• **SOURCE EXCERPT**
(begin)

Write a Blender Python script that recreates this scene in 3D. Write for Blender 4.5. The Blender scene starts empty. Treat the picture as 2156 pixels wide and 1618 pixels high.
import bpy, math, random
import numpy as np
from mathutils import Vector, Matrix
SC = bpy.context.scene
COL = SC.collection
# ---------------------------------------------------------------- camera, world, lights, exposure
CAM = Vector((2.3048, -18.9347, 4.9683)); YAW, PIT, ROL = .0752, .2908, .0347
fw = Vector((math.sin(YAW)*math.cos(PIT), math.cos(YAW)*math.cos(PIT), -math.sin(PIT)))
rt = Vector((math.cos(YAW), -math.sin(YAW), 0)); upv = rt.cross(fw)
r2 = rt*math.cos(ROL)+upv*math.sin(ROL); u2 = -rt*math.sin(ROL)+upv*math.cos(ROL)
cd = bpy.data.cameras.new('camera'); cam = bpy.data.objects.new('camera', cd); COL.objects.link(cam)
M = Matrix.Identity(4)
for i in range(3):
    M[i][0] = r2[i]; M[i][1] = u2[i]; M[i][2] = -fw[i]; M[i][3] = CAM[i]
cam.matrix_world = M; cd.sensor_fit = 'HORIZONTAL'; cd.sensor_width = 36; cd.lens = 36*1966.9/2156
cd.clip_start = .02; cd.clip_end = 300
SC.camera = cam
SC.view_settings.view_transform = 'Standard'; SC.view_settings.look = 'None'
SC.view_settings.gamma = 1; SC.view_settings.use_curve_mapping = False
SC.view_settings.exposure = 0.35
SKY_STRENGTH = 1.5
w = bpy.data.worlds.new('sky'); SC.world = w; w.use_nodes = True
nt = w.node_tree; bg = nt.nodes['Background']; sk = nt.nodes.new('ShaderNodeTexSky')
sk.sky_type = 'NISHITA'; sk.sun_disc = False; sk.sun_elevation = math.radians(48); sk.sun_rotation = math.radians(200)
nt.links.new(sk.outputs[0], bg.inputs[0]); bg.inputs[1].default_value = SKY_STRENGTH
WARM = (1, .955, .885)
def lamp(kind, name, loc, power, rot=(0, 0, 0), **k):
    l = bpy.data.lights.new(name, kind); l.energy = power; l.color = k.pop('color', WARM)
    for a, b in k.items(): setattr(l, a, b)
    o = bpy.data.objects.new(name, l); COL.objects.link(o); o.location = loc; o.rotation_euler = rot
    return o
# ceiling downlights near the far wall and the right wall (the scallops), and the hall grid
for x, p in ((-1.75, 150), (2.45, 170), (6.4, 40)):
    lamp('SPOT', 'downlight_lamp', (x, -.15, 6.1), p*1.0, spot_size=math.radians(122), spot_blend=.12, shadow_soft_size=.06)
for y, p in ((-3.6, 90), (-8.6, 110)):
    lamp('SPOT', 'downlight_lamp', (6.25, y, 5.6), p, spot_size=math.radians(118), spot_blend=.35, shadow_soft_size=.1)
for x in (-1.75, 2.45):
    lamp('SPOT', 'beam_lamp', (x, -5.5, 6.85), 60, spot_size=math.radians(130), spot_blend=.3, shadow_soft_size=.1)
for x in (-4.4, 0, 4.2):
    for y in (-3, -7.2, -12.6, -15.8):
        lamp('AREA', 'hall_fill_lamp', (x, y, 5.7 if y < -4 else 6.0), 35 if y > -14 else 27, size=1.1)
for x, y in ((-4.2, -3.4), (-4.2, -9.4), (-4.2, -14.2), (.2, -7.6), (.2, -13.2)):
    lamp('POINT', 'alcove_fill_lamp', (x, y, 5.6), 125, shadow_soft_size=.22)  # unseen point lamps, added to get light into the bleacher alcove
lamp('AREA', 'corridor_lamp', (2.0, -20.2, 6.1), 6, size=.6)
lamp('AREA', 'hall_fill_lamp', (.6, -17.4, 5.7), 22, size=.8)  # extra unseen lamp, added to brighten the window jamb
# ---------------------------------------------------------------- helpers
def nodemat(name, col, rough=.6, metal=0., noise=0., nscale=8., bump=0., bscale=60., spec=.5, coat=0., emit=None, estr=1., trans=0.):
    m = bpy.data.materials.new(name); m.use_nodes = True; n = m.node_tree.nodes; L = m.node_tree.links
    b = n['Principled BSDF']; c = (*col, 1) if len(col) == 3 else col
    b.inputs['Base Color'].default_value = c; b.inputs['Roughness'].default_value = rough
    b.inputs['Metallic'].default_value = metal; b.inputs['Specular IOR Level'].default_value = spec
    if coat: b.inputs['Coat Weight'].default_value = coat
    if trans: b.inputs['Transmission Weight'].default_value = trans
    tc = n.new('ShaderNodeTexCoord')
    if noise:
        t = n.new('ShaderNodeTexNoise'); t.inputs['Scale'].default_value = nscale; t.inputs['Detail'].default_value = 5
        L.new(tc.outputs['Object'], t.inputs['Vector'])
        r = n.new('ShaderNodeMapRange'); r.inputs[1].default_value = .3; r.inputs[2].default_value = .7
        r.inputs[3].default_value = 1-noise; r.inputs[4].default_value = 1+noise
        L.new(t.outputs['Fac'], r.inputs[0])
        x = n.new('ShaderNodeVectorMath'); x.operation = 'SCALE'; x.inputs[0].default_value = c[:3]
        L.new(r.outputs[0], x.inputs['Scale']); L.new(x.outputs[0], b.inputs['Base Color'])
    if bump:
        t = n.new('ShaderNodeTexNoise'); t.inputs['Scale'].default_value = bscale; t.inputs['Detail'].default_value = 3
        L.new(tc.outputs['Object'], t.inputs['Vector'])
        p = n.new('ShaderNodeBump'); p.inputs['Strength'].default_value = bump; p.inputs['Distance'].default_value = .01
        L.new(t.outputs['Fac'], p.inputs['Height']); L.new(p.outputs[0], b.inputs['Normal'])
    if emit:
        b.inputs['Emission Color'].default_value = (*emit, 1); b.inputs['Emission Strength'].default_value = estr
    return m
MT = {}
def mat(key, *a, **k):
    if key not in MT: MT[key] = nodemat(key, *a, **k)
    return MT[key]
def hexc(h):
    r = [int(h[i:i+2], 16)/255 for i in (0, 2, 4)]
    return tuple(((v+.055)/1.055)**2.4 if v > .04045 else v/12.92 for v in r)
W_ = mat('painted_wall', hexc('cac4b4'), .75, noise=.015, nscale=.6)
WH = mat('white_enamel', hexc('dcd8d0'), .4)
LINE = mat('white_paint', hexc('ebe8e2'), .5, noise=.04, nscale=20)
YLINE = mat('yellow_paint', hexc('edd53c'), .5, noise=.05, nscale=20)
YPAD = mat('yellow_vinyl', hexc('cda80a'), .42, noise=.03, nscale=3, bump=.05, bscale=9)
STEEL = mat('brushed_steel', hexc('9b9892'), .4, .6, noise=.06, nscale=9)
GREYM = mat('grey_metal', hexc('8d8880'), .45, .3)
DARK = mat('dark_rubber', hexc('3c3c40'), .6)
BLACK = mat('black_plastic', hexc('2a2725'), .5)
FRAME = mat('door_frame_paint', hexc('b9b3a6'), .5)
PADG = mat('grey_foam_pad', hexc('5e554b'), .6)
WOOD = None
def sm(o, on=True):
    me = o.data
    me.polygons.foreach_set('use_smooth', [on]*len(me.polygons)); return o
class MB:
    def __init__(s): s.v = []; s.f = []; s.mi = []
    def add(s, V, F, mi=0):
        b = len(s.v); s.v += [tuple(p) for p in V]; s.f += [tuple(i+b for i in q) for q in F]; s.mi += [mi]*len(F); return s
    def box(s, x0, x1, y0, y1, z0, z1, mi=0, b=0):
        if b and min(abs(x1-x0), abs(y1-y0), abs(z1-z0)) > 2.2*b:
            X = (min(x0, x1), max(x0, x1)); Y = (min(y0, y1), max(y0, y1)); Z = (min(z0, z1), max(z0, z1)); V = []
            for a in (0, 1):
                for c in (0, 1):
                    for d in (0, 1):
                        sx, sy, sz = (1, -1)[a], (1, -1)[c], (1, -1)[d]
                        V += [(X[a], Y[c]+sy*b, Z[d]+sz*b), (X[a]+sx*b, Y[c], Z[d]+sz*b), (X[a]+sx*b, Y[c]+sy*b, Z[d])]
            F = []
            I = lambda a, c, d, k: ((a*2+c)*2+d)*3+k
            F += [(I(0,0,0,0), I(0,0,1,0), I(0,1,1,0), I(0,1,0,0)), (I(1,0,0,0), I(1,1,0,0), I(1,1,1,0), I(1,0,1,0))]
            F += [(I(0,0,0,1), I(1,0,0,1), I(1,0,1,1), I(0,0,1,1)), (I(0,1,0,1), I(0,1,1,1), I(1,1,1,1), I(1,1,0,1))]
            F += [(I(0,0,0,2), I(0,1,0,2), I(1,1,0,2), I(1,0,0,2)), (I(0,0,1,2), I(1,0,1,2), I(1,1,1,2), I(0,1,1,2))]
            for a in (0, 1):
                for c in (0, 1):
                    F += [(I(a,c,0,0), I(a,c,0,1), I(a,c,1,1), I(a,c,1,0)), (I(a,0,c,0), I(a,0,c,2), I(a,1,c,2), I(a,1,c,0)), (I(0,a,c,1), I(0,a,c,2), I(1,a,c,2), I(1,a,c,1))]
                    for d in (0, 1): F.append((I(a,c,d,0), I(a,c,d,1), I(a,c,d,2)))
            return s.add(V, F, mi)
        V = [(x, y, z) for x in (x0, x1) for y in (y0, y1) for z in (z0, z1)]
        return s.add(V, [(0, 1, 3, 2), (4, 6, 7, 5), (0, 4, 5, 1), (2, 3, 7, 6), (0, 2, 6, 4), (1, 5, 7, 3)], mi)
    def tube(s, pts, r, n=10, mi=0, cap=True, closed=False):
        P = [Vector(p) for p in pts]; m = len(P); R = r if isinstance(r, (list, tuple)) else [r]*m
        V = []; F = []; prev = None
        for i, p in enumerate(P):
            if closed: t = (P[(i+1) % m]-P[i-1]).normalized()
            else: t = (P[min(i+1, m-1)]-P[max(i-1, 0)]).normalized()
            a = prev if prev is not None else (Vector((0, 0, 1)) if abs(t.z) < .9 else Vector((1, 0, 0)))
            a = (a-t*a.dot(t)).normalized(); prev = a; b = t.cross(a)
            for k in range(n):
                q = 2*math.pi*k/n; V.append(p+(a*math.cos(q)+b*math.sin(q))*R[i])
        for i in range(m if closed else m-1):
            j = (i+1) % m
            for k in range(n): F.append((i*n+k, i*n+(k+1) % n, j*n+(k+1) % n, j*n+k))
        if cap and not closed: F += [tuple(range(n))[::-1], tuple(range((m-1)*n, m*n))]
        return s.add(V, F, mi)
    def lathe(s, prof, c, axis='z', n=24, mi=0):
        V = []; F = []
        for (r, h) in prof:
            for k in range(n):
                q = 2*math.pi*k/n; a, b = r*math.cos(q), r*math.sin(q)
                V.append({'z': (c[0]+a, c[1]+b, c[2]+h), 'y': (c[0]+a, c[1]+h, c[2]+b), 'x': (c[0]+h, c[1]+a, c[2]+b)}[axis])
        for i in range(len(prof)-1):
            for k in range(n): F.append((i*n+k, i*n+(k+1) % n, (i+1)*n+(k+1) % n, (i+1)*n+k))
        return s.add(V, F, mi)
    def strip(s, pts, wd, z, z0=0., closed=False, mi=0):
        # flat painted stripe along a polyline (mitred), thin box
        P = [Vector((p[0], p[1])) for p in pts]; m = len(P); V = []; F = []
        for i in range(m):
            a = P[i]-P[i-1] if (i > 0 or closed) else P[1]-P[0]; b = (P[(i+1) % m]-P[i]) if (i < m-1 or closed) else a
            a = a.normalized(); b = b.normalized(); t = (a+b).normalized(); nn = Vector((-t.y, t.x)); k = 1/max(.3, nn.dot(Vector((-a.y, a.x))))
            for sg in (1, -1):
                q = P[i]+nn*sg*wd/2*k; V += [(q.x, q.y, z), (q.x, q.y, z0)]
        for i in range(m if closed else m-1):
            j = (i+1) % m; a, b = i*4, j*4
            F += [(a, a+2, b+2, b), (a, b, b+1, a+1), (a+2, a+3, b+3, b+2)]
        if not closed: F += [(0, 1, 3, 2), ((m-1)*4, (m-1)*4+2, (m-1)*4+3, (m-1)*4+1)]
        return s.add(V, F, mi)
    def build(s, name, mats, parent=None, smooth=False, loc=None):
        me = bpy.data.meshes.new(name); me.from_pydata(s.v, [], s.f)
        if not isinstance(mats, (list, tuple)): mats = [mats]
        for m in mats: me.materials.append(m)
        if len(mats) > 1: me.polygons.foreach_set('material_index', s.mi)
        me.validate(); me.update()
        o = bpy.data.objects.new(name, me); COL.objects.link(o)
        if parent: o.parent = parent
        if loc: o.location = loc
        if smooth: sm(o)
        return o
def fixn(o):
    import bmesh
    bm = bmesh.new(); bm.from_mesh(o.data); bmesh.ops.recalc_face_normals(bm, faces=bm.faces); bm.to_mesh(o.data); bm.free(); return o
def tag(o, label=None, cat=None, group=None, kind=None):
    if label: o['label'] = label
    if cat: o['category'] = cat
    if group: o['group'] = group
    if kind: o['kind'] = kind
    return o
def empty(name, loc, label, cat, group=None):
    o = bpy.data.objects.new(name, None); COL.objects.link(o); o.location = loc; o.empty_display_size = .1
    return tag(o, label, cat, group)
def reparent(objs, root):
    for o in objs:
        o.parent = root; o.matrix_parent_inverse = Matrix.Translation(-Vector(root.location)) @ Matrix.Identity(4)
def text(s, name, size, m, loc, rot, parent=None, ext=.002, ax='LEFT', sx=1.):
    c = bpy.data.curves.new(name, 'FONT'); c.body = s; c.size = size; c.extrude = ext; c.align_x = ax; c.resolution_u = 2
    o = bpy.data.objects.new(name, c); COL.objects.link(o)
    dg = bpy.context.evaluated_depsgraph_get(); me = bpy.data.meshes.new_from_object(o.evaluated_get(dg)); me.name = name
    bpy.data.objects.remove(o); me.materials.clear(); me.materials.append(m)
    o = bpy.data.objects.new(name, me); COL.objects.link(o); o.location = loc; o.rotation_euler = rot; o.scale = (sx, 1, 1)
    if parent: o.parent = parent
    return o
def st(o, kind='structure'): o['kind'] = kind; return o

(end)

• **WHAT YOU SHOULD DO**
Gather all lines from the listing above in which "scene" occurs.

• **FINAL RESULT**
Write a Blender Python script that recreates this scene in 3D. Write for Blender 4.5. The Blender scene starts empty. Treat the picture as 2156 pixels wide and 1618 pixels high.
SC = bpy.context.scene